DATA PROVIDED:
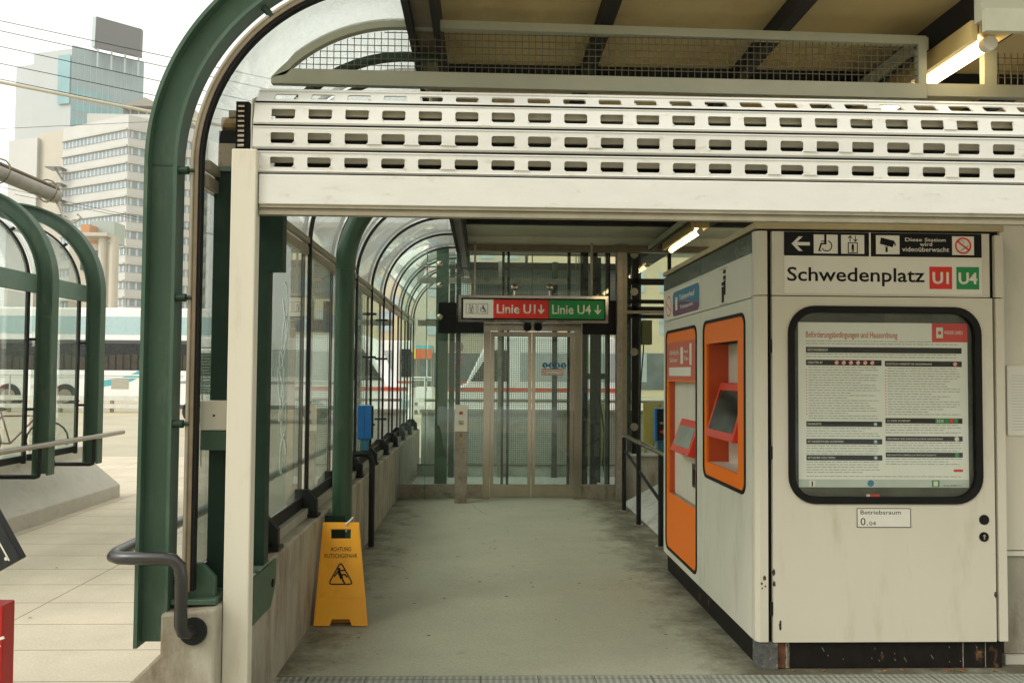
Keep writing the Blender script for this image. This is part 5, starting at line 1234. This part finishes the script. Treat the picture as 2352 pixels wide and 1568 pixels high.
# small market stall with coloured banner
ms = thing('market_stall', 'small stall with orange banner at the end of the left glazing', 'stall', (-3, 34, 0))
a, b = P(955, 801, 34), P(992, 824, 34)
MB().box(a.x, b.x, 34, 34.1, b.z, a.z).build('banner', mat('banner_orange', (.62, .14, .05), .5), ms)
MB().box(a.x, b.x, 34, 35.5, a.z+.01, a.z+.14).build('roof', TEAL, ms); MB().box(a.x-.06, a.x-.002, 33.98, 34.1, b.z, a.z).build('yellow_edge', YEL2, ms)
MB().box(a.x, b.x, 34.1, 35.5, 0, 1.0).build('counter', VWHITE, ms)
for x in (a.x, b.x-.05): MB().box(x, x+.05, 35.4, 35.45, 1.0, a.z).build('post', STEEL_D, ms); MB().box(x, x+.05, 34.12, 34.17, 1.0, a.z).build('post', STEEL_D, ms)

# ---- white banded office block
def band_face(t, A, B, ztop, storey, n, wall, win, inset=.25, cols=12, nm='window_band'):
    """horizontal ribbon windows on the face A->B (xy), normal towards the camera"""
    A, B = Vector((A[0], A[1], 0)), Vector((B[0], B[1], 0)); d = (B-A); L = d.length; d.normalize(); nrm = Vector((d.y, -d.x, 0))
    if nrm.dot(A) > 0: nrm = -nrm
    F = Frame(A, d, Vector((0, 0, 1)), nrm)
    mu_all = None
    for k in range(n):
        z1 = ztop-k*storey; zw0, zw1 = z1-storey*.80, z1-storey*.40
        o = MB().fbox(F, .3, L-.02, zw0, zw1, .02, .10).build(nm, win, t)
        MB().fbox(F, 0, L, z1-storey*.36, z1-storey*.26, .02, .45).build('ledge', mat('ledge_shade', (.46, .46, .40), .8), t)
    return F
ob_ = thing('office_block', 'white office block with ribbon windows left of the arch', 'building', (-70, 165, 0))
def ribbon_mat():
    m = mat('ribbon_window', (.20, .27, .30), .2, var=.2, scale=.5); t = m.node_tree; b = t.nodes['Principled BSDF']; N = t.nodes.new; L = t.links.new
    src = b.inputs['Base Color'].links[0].from_socket
    br = N('ShaderNodeTexWave'); br.bands_direction = 'X'; br.inputs['Scale'].default_value = .32; tc = N('ShaderNodeTexCoord'); L(tc.outputs['Object'], br.inputs[0])
    rp = N('ShaderNodeValToRGB'); rp.color_ramp.elements[0].position = .80; rp.color_ramp.elements[1].position = .84; L(br.outputs[1], rp.inputs[0])
    x = N('ShaderNodeMix'); x.data_type = 'RGBA'; x.inputs[7].default_value = (.50, .50, .465, 1); L(rp.outputs[0], x.inputs[0]); L(src, x.inputs[6]); L(x.outputs[2], b.inputs['Base Color']); return m
RIBW = ribbon_mat()
C0 = P(295, 288, 160); zt = C0.z; CA = P(145, 318, 170)
c0 = (C0.x, 160); cl = (CA.x, 170); cr = (C0.x+2.7*4.2, 160+2.6*4.2)
bk = (cr[0]-17*1.2, cr[1]+12*1.2)
MB().prism([(cl[0], cl[1], 0), (c0[0], c0[1], 0), (cr[0], cr[1], 0), (cr[0]-14, cr[1]+16, 0), (cl[0], cl[1]+25, 0)], (0, 0, zt+2.0)).build('wall', WALLW, ob_)
band_face(ob_, cl, c0, zt+.3, 3.16, 14, WALLW, RIBW, cols=14)
band_face(ob_, c0, cr, zt+.3, 3.16, 14, WALLW, RIBW, cols=7)
a = P(145, 300, 171); bq = P(20, 330, 176)
MB().prism([(bq.x, 176, 0), (P(86, 320, 173).x, 173, 0), (P(86, 320, 173).x, 186, 0), (bq.x, 186, 0)], (0, 0, P(50, 318, 174).z)).build('stair_tower', WALLW, ob_)
MB().prism([(P(86, 320, 173).x, 174, 0), (a.x, 171.5, 0), (a.x, 186, 0), (P(86, 320, 173).x, 186, 0)], (0, 0, P(120, 303, 173).z)).build('stair_tower', WALLB, ob_)
for py in (388, 425, 462, 497):
    q = P(136, py, 168); MB().box(q.x-2.2, q.x+.8, 167, 170, q.z, q.z+.25).tube([(q.x-.5, 167.5, q.z), (q.x+.9, 167.5, q.z-2.2)], .2, 6).build('balcony_bracket', WIND, ob_)
q0 = P(232, 240, 163); 
MB().box(P(200, 270, 166).x, P(352, 270, 166).x, 166, 176, zt+2.0, P(270, 262, 166).z).build('attic', WALLW, ob_)
pv_ = MB(); x0_, x1_ = P(225, 262, 166).x, P(420, 262, 166).x; z0_ = P(270, 262, 166).z
pv_.prism([(x0_+3, 168, z0_), (x1_, 168, z0_), (x1_, 168, z0_+3.2), (x0_+5, 168, z0_+1.6)], (0, 8, 0)); pv_.build('pavilion', WALLB, ob_)
for k in range(5): MB().box(x0_+4+k*1.6, x0_+5.2+k*1.6, 167.9, 167.99, z0_+.3, z0_+1.4).build('pavilion_window', WIND, ob_)
ap = P(318, 216, 168); e0, e1 = P(283, 250, 168), P(385, 250, 168)
MB().add([(e0.x, 166, e0.z), (e1.x, 166, e0.z), (e1.x, 176, e0.z), (e0.x, 176, e0.z), (ap.x+.5, 170, ap.z)], [(0, 1, 4), (1, 2, 4), (2, 3, 4), (3, 0, 4), (0, 3, 2, 1)]).build('roof', mat('roof_brown', (.18, .17, .13), .8), ob_)
# lower beige house with canopy columns
lb = thing('corner_building', 'beige building with column canopy in front of the office block', 'building', (-45, 100, 0))
a, b = P(160, 545, 100), P(292, 560, 100)
MB().box(a.x, P(246, 560, 100).x, 100, 101.2, 0, P(200, 560, 100).z).build('wall', WALLB, lb)
MB().box(P(200, 560, 100).x, P(262, 560, 100).x, 98, 100.8, P(230, 548, 100).z, P(230, 540, 100).z).build('canopy_roof', WALLB, lb)
for px in (236, 262): q = P(px, 600, 99); MB().cyl((q.x, 99, 0), (q.x, 99, P(230, 548, 100).z), .5, 12).build('column', WALLB, lb)
MB().box(P(186, 560, 99.9).x, P(246, 560, 99.9).x, 99.85, 99.99, P(200, 620, 100).z, P(200, 575, 100).z).build('window', WIND, lb)
MB().box(P(185, 540, 101).x, P(205, 540, 101).x, 101, 103, P(200, 560, 100).z+.01, P(200, 515, 101).z).build('orange_panel', mat('panel_orange', (.50, .25, .12), .7), lb)
MB().box(P(210, 540, 103).x, P(262, 540, 103).x, 103, 106, P(200, 548, 100).z+.01, P(230, 508, 103).z).build('roof_cabin', mat('cabin_green', (.36, .42, .36), .7), lb)
# skyscraper with billboard
st = thing('glass_tower', 'pale glass skyscraper rising behind the office block', 'tower', (-125, 265, 0))
A = P(166, 104, 260); B = P(331, 142, 273.8); C = P(137, 107, 261.5); D = P(78, 120, 265)
MB().prism([(A.x, 260, 0), (B.x, 273.8, 0), (B.x-8, 292, 0), (A.x-8, 280, 0)], (0, 0, A.z)).build('glass_front', TWRG, st)
MB().prism([(D.x, 265, 0), (A.x-.05, 260.1, 0), (A.x-8, 279, 0), (D.x, 279, 0)], (0, 0, A.z-1)).build('side_wing', mat('tower_pale', (.38, .41, .40), .5, var=.06, scale=.1), st)
E_ = P(38, 150, 268); MB().prism([(E_.x, 268, 0), (D.x-.05, 265.2, 0), (D.x-.05, 280, 0), (E_.x, 280, 0)], (0, 0, P(58, 149, 266).z)).build('low_wing', mat('tower_pale', (.38, .41, .40)), st)
dT = Vector((B.x-A.x, 13.8, 0)).normalized(); FT = Frame((A.x, 260, 0), dT, (0, 0, 1), Vector((dT.y, -dT.x, 0)))
if FT.N.dot(Vector((A.x, 260, 0))) > 0: FT.N = -FT.N
LT = math.hypot(B.x-A.x, 13.8)
gl_ = MB(); hb_ = MB()
for k in range(1, 12): gl_.fbox(FT, LT*k/12-.08, LT*k/12+.08, 20, A.z-.5, .02, .12)
gl_.build('fins', mat('fin_white', (.36, .42, .42)), st)
for py0, py1, f0, f1 in ((205, 222, 0, .55), (240, 258, 0, .7), (272, 292, 0, .5), (222, 236, .5, .95)):
    hb_.fbox(FT, LT*f0, LT*f1, P(200, py1, 262).z, P(200, py0, 262).z, .03, .09)
hb_.build('teal_band', TWRG2, st)
MB().prism([(C.x, 261.2, A.z-18), (A.x-.3, 259.9, A.z-18), (A.x-.3, 259.6, A.z-18), (C.x, 260.9, A.z-18)], (0, 0, 15)).build('corner_glazing', TWRG2, st)
bb = thing('rooftop_billboard', 'dark grey rooftop billboard on top of the skyscraper', 'billboard', (-110, 262, A.z))
b0, b1, b2, b3 = P(222, 38, 262), P(325, 67, 268), P(322, 131, 268), P(218, 108, 262)
MB().prism([b0, b1, b2, b3], (0, 1.5, 0)).build('screen', GREY, bb)
MB().prism([P(213, 40, 263), P(221, 38, 262), P(217, 108, 262), P(209, 106, 263)], (0, 3, 0)).build('side_frame', mat('fin_white', (.36, .42, .42)), bb)
fr_ = MB()
for f in (.05, .35, .65, .95):
    p_ = b3.lerp(b2, f); fr_.cyl((p_.x, p_.y+.5, p_.z-6), (p_.x, p_.y+.5, p_.z), .3, 6)
fr_.build('support_frame', mat('fin_white', (.36, .42, .42)), bb)
# ------------------------------------------------------------------ overhead lines
WG = 'thin overhead wires crossing the sky at left'
WL = ['topmost', 'second from top', 'third from top', 'fourth from top', 'fifth from top']
for k, ((x0_, y0_), (x1_, y1_)) in enumerate((((0, 48), (395, 133)), ((0, 71), (385, 155)), ((0, 107), (372, 188)), ((0, 146), (362, 221)), ((0, 182), (352, 255)))):
    a, b = P(x0_, y0_, 15), P(x1_, y1_, 15); d_ = b-a
    tag(MB().tube([a-d_*.4, b+d_*.9], .0065, 6).build('overhead_wire', BLACK), WL[k]+' of the five dark overhead wires in the sky at left', 'wire', WG)
a, b = P(0, 189, 14.5), P(352, 258, 14.5); d_ = b-a
tag(MB().tube([a-d_*.4, b+d_*.9], .028, 10).build('overhead_pipe', mat('pipe_cream', (.42, .40, .30), .5)), 'thick pale overhead cable below the wires at left', 'cable')
for (x0_, y0_), (x1_, y1_), l in (((0, 296), (345, 280), 'thin wire rising to the right across the office block'), ((0, 429), (320, 500), 'thin wire crossing the white stair tower'), ((100, 460), (320, 505), 'lowest thin wire sagging over the office block windows')):
    a, b = P(x0_, y0_, 30), P(x1_, y1_, 30); d_ = b-a
    tag(MB().tube([a-d_*.3, b+d_*.9], .008, 5).build('overhead_wire', BLACK), l, 'wire', WG)

# fallen leaves along the kiosk plinth and pavement
lv = MB(); 
for k in range(26):
    if k < 12: x, y = random.uniform(1.6, 2.8), KY-random.uniform(.0, .04)
    else: x, y = random.uniform(-4.5, -2.2), random.uniform(4.5, 9)
    a = random.uniform(0, 6); s_ = random.uniform(.008, .02)
    lv.add([(x+s_*math.cos(a), y+s_*math.sin(a), .008), (x+s_*.5*math.cos(a+1.6), y+s_*.5*math.sin(a+1.6), .014), (x-s_*math.cos(a), y-s_*math.sin(a), .008), (x+s_*.5*math.cos(a-1.6), y+s_*.5*math.sin(a-1.6), .012)], [(0, 1, 2, 3)])
tag(lv.build('fallen_leaves', mat('leaf_orange', (.45, .17, .04), .8, var=.3)), 'small orange leaf scraps on the ground', 'leaves', kind='stuff')

# low wall closing the end of the passage, seen through the lift
ew = thing('end_wall', 'low pale stone wall seen through the bottom of the lift mesh', 'wall', (.5, 14.7, 0))
MB().box(-1.05, 6.2, 14.6, 14.75, 0, .90).build('wall', CONC_W, ew)
MB().box(-1.08, 6.2, 14.56, 14.79, .902, .96).build('coping', CONC, ew)
MB().cyl((-1.0, 14.6, 1.12), (6.2, 14.6, 1.12), .025, 8).build('rail', STEEL_D, ew)
# scribble on the first pane
gf = MB(); FGf = Frame((-1.189, 5.05, 1.0), (0, 1, 0), (0, 0, 1), (1, 0, 0))
random.seed(3); pts = []
for k in range(150):
    t_ = k/150; pts.append((.05+.07*math.sin(t_*44)+.05*math.sin(t_*9), 1.06-t_*1.0+.075*math.sin(t_*61+1)))
gf.line(FGf, pts, .010, .001)
o_ = gf.build('graffiti', mat('marker_white', (.42, .47, .46), .7), can)
# street behind the viewer, mirrored in the panes
facade('street_building', -30, -4, -26, 9, 8, 2, OCH, 'ochre street building behind the viewpoint on the left')
facade('street_building', -3, 24, -28, 11, 8, 3, WALLB, 'beige street building behind the viewpoint on the right')
# distant air
hz = MB().box(-330, 330, -60, 420, -1.4, 140).build('haze', mat('haze_tmp', (1, 1, 1)), kind='stuff')
tag(hz, 'pale haze in the distant air', 'haze', kind='stuff')
hm = bpy.data.materials.new('haze'); hm.use_nodes = True; t = hm.node_tree; t.nodes.clear()
o_ = t.nodes.new('ShaderNodeOutputMaterial'); pv = t.nodes.new('ShaderNodeVolumePrincipled'); pv.inputs['Density'].default_value = HAZE; pv.inputs['Color'].default_value = (.97, .97, .96, 1); pv.inputs['Anisotropy'].default_value = .2
t.links.new(pv.outputs[0], o_.inputs['Volume']); hz.data.materials.clear(); hz.data.materials.append(hm)
cy.volume_bounces = 1

gs = MB(); random.seed(11)
for k in range(60):
    x, y, q_ = random.uniform(-.9, 1.35), random.uniform(4.7, 10.2), random.uniform(.006, .016)
    gs.add([(x+q_*random.uniform(.7, 1.1)*math.cos(a*math.pi/4), y+q_*random.uniform(.7, 1.1)*math.sin(a*math.pi/4), .0052) for a in range(8)], [tuple(range(8))])
tag(gs.build('gum_spots', mat('gum_dark', (.10, .095, .07), .7)), 'small dark gum spots trodden into the passage floor', 'stains', kind='stuff')
ck = MB(); pts = [(-.12, 10.35)]
for k in range(9): pts.append((pts[-1][0]+random.uniform(-.03, .05), pts[-1][1]-.08))
for (a0, b0), (a1, b1) in zip(pts[:-1], pts[1:]): ck.add([(a0-.003, b0, .0054), (a0+.003, b0, .0054), (a1+.002, b1, .0054), (a1-.002, b1, .0054)], [(0, 1, 2, 3)])
tag(ck.build('floor_crack', INK), 'thin crack in the floor in front of the lift doors', 'crack')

YOUR GOAL: Make an exact copy of the lines from the top of the material through the line with "34.17, 1.0, a.z).build('post', STEEL_D, ms)", pictures excluded.

ANSWER IN FULL:
Keep writing the Blender script for this image. This is part 5, starting at line 1234. This part finishes the script. Treat the picture as 2352 pixels wide and 1568 pixels high.
# small market stall with coloured banner
ms = thing('market_stall', 'small stall with orange banner at the end of the left glazing', 'stall', (-3, 34, 0))
a, b = P(955, 801, 34), P(992, 824, 34)
MB().box(a.x, b.x, 34, 34.1, b.z, a.z).build('banner', mat('banner_orange', (.62, .14, .05), .5), ms)
MB().box(a.x, b.x, 34, 35.5, a.z+.01, a.z+.14).build('roof', TEAL, ms); MB().box(a.x-.06, a.x-.002, 33.98, 34.1, b.z, a.z).build('yellow_edge', YEL2, ms)
MB().box(a.x, b.x, 34.1, 35.5, 0, 1.0).build('counter', VWHITE, ms)
for x in (a.x, b.x-.05): MB().box(x, x+.05, 35.4, 35.45, 1.0, a.z).build('post', STEEL_D, ms); MB().box(x, x+.05, 34.12, 34.17, 1.0, a.z).build('post', STEEL_D, ms)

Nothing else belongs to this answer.